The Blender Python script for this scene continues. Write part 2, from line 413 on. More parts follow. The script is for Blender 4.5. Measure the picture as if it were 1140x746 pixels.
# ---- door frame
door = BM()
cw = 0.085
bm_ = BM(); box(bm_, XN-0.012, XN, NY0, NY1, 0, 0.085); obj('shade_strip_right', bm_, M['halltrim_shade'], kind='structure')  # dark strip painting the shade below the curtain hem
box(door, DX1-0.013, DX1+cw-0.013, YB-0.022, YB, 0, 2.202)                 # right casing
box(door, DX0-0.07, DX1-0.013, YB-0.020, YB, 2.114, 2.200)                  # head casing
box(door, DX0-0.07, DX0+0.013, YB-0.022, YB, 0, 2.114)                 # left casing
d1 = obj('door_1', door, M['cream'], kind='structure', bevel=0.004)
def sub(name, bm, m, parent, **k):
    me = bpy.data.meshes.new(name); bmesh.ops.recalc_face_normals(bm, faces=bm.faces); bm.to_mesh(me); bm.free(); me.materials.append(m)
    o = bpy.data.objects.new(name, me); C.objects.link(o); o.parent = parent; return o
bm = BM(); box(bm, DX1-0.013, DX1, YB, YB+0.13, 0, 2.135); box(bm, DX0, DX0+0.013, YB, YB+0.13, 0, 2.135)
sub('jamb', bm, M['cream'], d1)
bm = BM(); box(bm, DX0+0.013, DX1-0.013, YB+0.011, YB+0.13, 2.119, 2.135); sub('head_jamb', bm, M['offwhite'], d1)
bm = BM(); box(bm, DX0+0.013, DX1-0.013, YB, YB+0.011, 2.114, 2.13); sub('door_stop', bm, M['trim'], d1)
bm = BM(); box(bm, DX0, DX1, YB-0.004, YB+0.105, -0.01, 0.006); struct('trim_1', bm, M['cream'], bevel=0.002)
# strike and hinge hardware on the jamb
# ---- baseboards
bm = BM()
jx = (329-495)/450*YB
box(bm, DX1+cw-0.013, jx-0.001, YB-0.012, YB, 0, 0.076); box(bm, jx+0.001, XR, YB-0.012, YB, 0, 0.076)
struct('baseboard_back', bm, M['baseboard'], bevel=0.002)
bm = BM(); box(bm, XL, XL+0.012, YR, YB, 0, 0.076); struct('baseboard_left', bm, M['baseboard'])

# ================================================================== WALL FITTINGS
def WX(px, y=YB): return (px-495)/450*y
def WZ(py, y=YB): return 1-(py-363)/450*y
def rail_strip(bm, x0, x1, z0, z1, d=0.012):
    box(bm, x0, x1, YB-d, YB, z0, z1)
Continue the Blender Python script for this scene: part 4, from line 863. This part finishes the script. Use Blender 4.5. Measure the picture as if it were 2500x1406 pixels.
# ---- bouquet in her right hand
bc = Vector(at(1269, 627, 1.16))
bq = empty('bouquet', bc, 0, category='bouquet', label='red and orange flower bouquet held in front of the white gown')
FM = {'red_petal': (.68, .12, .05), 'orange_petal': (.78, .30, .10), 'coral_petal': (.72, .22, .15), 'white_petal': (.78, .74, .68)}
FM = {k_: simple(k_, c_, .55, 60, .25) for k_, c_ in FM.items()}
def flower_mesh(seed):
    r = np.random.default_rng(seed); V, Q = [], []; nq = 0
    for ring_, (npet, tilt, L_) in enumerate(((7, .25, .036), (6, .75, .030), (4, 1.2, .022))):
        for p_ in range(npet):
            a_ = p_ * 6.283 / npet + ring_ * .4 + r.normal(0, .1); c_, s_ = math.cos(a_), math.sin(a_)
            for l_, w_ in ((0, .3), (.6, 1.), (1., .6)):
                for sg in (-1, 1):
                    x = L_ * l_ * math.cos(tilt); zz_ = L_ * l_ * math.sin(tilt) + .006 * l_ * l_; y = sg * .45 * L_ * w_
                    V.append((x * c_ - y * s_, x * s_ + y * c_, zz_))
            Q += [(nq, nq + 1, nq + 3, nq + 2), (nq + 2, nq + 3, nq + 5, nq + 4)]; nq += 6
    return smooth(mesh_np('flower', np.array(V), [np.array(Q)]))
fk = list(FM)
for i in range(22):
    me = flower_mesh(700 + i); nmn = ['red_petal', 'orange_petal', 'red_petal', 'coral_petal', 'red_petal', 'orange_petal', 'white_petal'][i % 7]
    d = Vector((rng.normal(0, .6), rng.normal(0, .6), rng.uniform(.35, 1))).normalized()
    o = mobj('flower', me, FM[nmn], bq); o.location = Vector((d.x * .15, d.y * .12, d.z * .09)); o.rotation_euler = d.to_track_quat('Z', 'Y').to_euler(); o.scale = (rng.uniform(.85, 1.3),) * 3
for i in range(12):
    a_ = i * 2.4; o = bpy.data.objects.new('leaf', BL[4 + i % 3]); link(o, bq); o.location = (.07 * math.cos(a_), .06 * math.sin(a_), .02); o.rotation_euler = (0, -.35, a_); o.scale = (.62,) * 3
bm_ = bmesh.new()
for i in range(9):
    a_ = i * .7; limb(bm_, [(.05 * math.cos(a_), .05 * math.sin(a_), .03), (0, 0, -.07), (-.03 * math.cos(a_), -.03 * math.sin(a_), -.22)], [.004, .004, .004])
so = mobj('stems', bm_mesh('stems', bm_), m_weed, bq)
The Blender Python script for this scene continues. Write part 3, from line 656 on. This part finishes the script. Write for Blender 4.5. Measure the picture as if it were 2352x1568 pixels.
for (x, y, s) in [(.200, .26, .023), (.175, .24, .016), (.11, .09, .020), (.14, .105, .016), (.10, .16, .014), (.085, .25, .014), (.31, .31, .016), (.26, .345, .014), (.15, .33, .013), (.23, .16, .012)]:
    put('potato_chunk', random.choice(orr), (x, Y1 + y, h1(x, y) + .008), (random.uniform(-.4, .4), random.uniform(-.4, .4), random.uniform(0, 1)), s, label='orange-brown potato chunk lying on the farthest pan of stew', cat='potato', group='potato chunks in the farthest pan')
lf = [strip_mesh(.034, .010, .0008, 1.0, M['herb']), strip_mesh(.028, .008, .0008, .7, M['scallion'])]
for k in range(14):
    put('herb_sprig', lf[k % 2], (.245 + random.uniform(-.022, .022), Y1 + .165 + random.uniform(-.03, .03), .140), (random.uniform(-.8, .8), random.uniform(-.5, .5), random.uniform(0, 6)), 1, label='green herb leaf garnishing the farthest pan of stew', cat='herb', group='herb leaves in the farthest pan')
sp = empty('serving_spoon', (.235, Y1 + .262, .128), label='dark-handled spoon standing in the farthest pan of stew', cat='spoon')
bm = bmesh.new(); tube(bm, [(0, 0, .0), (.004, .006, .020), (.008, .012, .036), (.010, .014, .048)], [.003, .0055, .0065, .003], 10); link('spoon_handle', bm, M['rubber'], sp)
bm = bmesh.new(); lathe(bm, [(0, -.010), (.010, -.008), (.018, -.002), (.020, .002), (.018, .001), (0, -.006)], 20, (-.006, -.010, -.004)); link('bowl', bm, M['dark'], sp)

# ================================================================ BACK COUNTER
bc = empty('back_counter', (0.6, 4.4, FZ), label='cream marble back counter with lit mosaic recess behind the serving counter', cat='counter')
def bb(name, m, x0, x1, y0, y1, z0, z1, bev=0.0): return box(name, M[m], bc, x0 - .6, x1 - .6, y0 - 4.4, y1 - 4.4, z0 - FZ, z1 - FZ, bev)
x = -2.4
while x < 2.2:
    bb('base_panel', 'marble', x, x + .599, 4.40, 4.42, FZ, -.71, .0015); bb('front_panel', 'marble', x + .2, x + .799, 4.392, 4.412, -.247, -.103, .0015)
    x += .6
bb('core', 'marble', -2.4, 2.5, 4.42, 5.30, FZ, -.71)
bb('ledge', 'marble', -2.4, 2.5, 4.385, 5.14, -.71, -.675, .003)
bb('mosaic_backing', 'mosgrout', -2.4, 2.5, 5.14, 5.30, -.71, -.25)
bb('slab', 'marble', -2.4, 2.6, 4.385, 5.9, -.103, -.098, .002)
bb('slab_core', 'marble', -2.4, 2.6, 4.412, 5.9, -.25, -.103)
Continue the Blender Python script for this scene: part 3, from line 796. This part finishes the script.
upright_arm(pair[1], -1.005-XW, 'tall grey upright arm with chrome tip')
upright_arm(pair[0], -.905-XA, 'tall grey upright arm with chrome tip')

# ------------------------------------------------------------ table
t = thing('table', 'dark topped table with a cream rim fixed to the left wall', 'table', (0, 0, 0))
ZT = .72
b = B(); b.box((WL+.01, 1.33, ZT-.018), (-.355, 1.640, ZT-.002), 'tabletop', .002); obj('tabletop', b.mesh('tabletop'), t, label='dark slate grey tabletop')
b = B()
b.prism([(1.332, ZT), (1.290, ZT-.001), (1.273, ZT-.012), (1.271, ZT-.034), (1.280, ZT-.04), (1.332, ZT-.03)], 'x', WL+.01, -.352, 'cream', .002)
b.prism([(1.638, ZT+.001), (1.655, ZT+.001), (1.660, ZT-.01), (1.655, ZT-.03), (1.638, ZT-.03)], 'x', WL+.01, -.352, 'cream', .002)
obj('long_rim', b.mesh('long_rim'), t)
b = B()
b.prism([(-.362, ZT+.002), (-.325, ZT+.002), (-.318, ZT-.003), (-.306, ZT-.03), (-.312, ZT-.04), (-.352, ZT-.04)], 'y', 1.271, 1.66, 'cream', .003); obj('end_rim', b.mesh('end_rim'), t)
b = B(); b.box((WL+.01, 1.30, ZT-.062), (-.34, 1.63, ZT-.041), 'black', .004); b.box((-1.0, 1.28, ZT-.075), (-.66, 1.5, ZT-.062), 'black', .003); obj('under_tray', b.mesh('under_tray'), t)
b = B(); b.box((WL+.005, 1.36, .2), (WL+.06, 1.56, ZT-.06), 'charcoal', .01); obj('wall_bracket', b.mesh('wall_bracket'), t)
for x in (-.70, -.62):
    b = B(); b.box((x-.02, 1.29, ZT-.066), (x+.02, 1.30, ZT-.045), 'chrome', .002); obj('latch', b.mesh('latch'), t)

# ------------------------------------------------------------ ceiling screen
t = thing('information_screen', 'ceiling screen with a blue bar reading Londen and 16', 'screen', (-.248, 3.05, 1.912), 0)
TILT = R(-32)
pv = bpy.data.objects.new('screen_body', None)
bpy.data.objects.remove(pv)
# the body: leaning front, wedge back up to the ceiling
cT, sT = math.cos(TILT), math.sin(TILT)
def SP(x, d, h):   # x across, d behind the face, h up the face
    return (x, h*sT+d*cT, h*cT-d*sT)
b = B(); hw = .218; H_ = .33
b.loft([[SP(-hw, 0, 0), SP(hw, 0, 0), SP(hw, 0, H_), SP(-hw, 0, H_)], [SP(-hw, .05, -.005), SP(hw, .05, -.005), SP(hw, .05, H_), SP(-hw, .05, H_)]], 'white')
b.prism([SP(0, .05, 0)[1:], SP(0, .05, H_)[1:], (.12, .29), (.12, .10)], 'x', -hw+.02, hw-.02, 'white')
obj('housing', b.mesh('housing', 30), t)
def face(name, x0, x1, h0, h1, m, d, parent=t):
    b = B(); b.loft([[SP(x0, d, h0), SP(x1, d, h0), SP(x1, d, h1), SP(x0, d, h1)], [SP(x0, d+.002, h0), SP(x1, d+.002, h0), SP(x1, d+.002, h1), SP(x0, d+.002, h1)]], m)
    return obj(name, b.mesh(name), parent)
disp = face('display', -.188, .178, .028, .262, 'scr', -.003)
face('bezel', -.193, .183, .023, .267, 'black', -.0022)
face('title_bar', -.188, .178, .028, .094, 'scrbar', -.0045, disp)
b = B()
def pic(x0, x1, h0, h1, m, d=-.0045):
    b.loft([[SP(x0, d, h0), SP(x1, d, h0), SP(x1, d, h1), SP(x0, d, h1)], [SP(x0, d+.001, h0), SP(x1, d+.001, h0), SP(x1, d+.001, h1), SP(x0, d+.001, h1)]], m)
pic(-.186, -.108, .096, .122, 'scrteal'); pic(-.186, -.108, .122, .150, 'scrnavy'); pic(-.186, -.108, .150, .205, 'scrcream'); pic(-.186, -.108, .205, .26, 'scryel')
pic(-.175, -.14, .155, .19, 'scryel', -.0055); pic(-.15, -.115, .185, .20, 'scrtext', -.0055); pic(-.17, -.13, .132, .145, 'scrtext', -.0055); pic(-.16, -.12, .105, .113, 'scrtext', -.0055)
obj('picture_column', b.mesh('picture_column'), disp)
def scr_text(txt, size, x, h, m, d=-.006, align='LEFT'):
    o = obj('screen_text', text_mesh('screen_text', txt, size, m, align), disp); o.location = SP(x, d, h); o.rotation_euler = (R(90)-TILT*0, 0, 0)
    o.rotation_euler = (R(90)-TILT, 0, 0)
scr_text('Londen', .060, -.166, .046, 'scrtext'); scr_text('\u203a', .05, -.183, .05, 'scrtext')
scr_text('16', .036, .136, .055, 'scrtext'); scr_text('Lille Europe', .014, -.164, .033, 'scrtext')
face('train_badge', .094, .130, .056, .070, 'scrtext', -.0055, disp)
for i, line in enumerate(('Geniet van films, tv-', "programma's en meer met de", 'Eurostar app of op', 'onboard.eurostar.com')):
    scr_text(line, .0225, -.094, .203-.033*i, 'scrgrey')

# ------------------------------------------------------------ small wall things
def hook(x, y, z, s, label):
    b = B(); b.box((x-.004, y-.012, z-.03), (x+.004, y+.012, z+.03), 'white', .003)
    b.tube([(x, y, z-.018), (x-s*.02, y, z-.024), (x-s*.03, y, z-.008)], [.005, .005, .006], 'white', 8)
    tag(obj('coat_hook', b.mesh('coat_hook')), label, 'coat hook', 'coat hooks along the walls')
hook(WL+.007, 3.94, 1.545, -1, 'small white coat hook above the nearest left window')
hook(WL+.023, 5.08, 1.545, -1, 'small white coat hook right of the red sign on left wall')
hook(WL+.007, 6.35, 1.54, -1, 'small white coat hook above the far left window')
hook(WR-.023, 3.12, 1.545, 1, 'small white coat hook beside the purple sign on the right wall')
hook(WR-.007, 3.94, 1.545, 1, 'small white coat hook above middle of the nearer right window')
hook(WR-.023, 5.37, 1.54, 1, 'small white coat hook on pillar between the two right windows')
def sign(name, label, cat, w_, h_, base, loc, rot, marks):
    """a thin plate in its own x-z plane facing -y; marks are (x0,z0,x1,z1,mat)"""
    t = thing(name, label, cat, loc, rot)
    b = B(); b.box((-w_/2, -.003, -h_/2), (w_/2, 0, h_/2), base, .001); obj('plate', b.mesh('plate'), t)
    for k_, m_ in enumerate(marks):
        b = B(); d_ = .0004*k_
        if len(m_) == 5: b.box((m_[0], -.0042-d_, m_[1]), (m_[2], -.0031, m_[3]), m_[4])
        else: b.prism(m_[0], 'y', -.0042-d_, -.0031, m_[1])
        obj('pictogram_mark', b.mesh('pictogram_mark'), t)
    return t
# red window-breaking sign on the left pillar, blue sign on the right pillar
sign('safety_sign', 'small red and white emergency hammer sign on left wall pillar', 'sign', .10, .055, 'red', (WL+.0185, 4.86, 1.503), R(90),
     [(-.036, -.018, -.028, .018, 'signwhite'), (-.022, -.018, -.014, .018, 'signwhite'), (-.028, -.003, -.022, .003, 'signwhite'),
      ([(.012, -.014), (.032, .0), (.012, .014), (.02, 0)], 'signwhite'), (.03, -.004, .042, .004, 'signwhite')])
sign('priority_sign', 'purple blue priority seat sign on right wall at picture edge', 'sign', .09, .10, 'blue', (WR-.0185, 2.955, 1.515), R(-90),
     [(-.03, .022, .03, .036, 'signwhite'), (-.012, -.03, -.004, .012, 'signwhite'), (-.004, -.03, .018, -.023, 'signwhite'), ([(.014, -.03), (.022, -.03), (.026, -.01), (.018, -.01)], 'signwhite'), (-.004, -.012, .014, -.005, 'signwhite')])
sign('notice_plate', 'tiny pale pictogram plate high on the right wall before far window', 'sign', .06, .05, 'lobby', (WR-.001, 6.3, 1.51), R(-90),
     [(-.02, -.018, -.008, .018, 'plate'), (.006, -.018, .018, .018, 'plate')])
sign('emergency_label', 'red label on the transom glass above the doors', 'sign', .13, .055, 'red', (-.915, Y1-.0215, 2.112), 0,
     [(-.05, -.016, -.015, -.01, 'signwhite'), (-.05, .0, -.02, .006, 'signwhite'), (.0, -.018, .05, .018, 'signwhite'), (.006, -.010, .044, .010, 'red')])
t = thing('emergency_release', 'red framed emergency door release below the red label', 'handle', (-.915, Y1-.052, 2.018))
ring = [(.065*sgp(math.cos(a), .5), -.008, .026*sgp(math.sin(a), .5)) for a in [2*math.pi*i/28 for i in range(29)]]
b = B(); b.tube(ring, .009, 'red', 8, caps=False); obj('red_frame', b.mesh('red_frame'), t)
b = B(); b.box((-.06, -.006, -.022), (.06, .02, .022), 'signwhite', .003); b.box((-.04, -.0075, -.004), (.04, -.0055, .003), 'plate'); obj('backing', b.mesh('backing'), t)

# YOUR GOAL
Write only the number of lines that include "Measure".

# OUTPUT OF THE TASK
3